### [What is asked]
Leave out the images; return the rest of the data exactly.
---------- Information provided
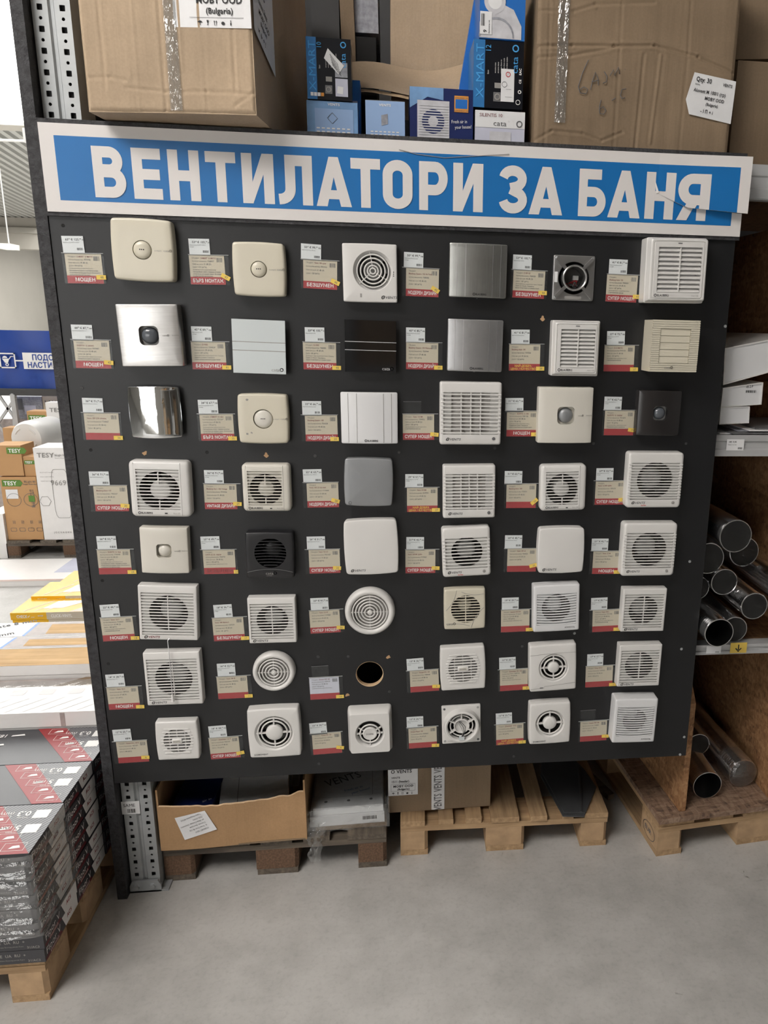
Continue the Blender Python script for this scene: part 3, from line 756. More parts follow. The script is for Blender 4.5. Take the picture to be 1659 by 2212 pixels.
def k_air(R, w, h, d, mat='cool_white_plastic', n=12, txt='AWENTA'):
    r = .35*w if n < 13 else .31*w; c = (0, -h*.005)
    rect = outline(w*.43, h*.335, .0, n=96, c=(.0, -h*.015))
    open_cover(R, w, h, d, mat, circ(r*.9, 96, c), .05, 0, .012, .005, rect=rect, rstep=.006, zin=d-.016)
    duct(R, r*.9, d-.014, c, 'duct_shade', .026, -.002, 5, 'shadow_plastic', mat)
    slats(R, -w*.425, w*.425, -h*.35, h*.325, n, d+.0008, mat, .0030, .0028, arch=-.004, tilt=.0006)
    logo(R, txt, w*.18, -h*.44, .0075, d, 'ink_grey', 1)
def k_dospel(R, w, h, d, mat='white_plastic', n=11):
    r = .335*w; c = (.0, 0)
    open_cover(R, w, h, d, mat, circ(r, 96, c), .06, .045, .0, .005, zin=d-.012)
    duct(R, r, d-.010, c, 'duct_shade', .030, -.006, 6, 'shadow_plastic', 'grey_plastic')
    for x in (-.19, 0, .19): bar(R, 'mullion', [(x*w, -sqrt(max(r*r-(x*w)**2, 0))), (x*w, sqrt(max(r*r-(x*w)**2, 0)))], .0026, d-.008, d-.002, mat)
    for k in range(n):
        y = -r*1.12 + 2*r*1.12*(k+.5)/n; q = w*(.40-.09*abs(y/r)**2)
        MB().loft([outline(q-i, .0022-i*.5, .2, n=16, c=(0, y), z=z) for i, z in ((0, d-.004), (0, d+.0016), (.0008, d+.0022))], True, True).obj('slat', mat, R)
    MB().loft([outline(w*.125-i, h*.062-i, .3, n=32, c=(0, 0), z=z) for i, z in ((0, d-.002), (0, d+.003), (.001, d+.004))], True, True).obj('badge', mat, R, 40)
    MB().loft([outline(w*.095, h*.036, .2, n=24, z=d+.0042)], False, True).obj('badge_inlay', 'ink_soft' if False else 'ivory_plastic', R)
    logo(R, 'DOSPEL', 0, -.0025, .0068, d+.0044, 'ink_soft', 1, 'C', .9)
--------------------
### [Result]
Continue the Blender Python script for this scene: part 3, from line 756. More parts follow. The script is for Blender 4.5. Take the picture to be 1659 by 2212 pixels.
def k_air(R, w, h, d, mat='cool_white_plastic', n=12, txt='AWENTA'):
    r = .35*w if n < 13 else .31*w; c = (0, -h*.005)
    rect = outline(w*.43, h*.335, .0, n=96, c=(.0, -h*.015))
    open_cover(R, w, h, d, mat, circ(r*.9, 96, c), .05, 0, .012, .005, rect=rect, rstep=.006, zin=d-.016)
    duct(R, r*.9, d-.014, c, 'duct_shade', .026, -.002, 5, 'shadow_plastic', mat)
    slats(R, -w*.425, w*.425, -h*.35, h*.325, n, d+.0008, mat, .0030, .0028, arch=-.004, tilt=.0006)
    logo(R, txt, w*.18, -h*.44, .0075, d, 'ink_grey', 1)
def k_dospel(R, w, h, d, mat='white_plastic', n=11):
    r = .335*w; c = (.0, 0)
    open_cover(R, w, h, d, mat, circ(r, 96, c), .06, .045, .0, .005, zin=d-.012)
    duct(R, r, d-.010, c, 'duct_shade', .030, -.006, 6, 'shadow_plastic', 'grey_plastic')
    for x in (-.19, 0, .19): bar(R, 'mullion', [(x*w, -sqrt(max(r*r-(x*w)**2, 0))), (x*w, sqrt(max(r*r-(x*w)**2, 0)))], .0026, d-.008, d-.002, mat)
    for k in range(n):
        y = -r*1.12 + 2*r*1.12*(k+.5)/n; q = w*(.40-.09*abs(y/r)**2)
        MB().loft([outline(q-i, .0022-i*.5, .2, n=16, c=(0, y), z=z) for i, z in ((0, d-.004), (0, d+.0016), (.0008, d+.0022))], True, True).obj('slat', mat, R)
    MB().loft([outline(w*.125-i, h*.062-i, .3, n=32, c=(0, 0), z=z) for i, z in ((0, d-.002), (0, d+.003), (.001, d+.004))], True, True).obj('badge', mat, R, 40)
    MB().loft([outline(w*.095, h*.036, .2, n=24, z=d+.0042)], False, True).obj('badge_inlay', 'ink_soft' if False else 'ivory_plastic', R)
    logo(R, 'DOSPEL', 0, -.0025, .0068, d+.0044, 'ink_soft', 1, 'C', .9)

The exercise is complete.